**What is needed**. Go through the material and write it all out exactly, minus the pictures.

**Given material**.
══════════
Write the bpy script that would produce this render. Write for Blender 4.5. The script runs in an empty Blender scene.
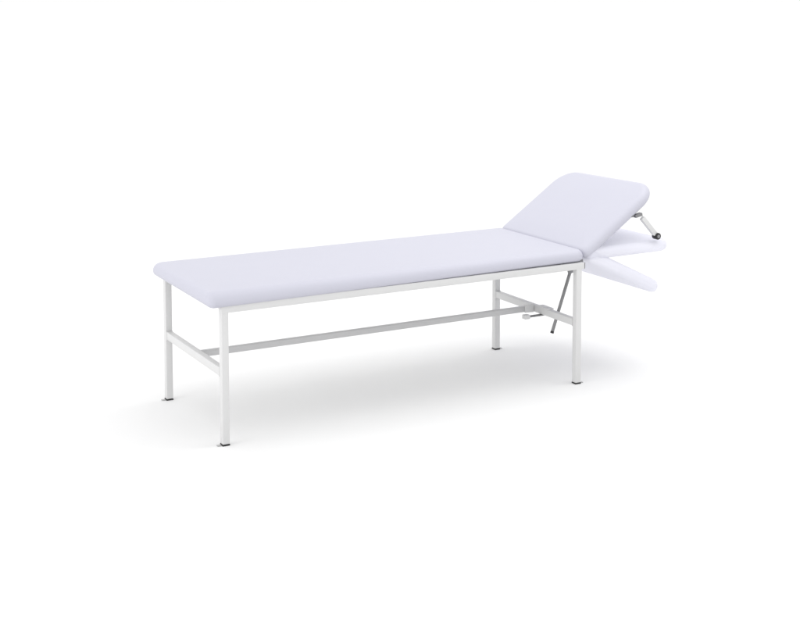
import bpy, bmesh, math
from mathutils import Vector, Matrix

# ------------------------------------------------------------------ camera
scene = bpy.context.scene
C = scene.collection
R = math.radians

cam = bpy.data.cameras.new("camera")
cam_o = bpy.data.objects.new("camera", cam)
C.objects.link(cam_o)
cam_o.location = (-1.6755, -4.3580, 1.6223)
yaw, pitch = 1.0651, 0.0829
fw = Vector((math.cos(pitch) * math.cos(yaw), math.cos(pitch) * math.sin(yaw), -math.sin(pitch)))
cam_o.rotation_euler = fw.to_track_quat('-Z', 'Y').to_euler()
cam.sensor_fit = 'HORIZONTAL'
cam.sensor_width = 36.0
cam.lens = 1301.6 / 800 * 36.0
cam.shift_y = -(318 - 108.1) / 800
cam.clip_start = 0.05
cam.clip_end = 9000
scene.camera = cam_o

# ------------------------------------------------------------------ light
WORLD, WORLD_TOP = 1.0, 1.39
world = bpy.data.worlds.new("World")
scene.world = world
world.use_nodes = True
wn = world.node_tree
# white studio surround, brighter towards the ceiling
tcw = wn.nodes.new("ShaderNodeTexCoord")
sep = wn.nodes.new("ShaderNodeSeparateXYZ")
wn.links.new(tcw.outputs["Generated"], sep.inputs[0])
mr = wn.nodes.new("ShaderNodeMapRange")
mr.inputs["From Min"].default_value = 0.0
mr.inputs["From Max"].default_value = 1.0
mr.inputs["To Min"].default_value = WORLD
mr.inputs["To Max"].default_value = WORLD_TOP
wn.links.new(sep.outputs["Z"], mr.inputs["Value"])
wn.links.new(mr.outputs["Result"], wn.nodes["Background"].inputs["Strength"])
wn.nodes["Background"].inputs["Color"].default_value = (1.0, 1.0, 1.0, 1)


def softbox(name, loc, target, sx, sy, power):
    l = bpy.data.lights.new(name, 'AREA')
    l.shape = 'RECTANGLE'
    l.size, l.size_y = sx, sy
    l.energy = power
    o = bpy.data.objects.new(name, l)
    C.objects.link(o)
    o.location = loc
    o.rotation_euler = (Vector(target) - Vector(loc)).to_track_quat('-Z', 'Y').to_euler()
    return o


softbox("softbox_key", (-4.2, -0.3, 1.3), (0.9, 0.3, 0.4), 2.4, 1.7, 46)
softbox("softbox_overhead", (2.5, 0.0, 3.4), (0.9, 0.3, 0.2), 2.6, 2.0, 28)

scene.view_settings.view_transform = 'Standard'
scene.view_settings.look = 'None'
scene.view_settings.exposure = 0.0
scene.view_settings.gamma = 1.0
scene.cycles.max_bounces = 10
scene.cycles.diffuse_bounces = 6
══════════
**Full output**.
Write the bpy script that would produce this render. Write for Blender 4.5. The script runs in an empty Blender scene.
import bpy, bmesh, math
from mathutils import Vector, Matrix

# ------------------------------------------------------------------ camera
scene = bpy.context.scene
C = scene.collection
R = math.radians

cam = bpy.data.cameras.new("camera")
cam_o = bpy.data.objects.new("camera", cam)
C.objects.link(cam_o)
cam_o.location = (-1.6755, -4.3580, 1.6223)
yaw, pitch = 1.0651, 0.0829
fw = Vector((math.cos(pitch) * math.cos(yaw), math.cos(pitch) * math.sin(yaw), -math.sin(pitch)))
cam_o.rotation_euler = fw.to_track_quat('-Z', 'Y').to_euler()
cam.sensor_fit = 'HORIZONTAL'
cam.sensor_width = 36.0
cam.lens = 1301.6 / 800 * 36.0
cam.shift_y = -(318 - 108.1) / 800
cam.clip_start = 0.05
cam.clip_end = 9000
scene.camera = cam_o

# ------------------------------------------------------------------ light
WORLD, WORLD_TOP = 1.0, 1.39
world = bpy.data.worlds.new("World")
scene.world = world
world.use_nodes = True
wn = world.node_tree
# white studio surround, brighter towards the ceiling
tcw = wn.nodes.new("ShaderNodeTexCoord")
sep = wn.nodes.new("ShaderNodeSeparateXYZ")
wn.links.new(tcw.outputs["Generated"], sep.inputs[0])
mr = wn.nodes.new("ShaderNodeMapRange")
mr.inputs["From Min"].default_value = 0.0
mr.inputs["From Max"].default_value = 1.0
mr.inputs["To Min"].default_value = WORLD
mr.inputs["To Max"].default_value = WORLD_TOP
wn.links.new(sep.outputs["Z"], mr.inputs["Value"])
wn.links.new(mr.outputs["Result"], wn.nodes["Background"].inputs["Strength"])
wn.nodes["Background"].inputs["Color"].default_value = (1.0, 1.0, 1.0, 1)


def softbox(name, loc, target, sx, sy, power):
    l = bpy.data.lights.new(name, 'AREA')
    l.shape = 'RECTANGLE'
    l.size, l.size_y = sx, sy
    l.energy = power
    o = bpy.data.objects.new(name, l)
    C.objects.link(o)
    o.location = loc
    o.rotation_euler = (Vector(target) - Vector(loc)).to_track_quat('-Z', 'Y').to_euler()
    return o


softbox("softbox_key", (-4.2, -0.3, 1.3), (0.9, 0.3, 0.4), 2.4, 1.7, 46)
softbox("softbox_overhead", (2.5, 0.0, 3.4), (0.9, 0.3, 0.2), 2.6, 2.0, 28)

scene.view_settings.view_transform = 'Standard'
scene.view_settings.look = 'None'
scene.view_settings.exposure = 0.0
scene.view_settings.gamma = 1.0
scene.cycles.max_bounces = 10
scene.cycles.diffuse_bounces = 6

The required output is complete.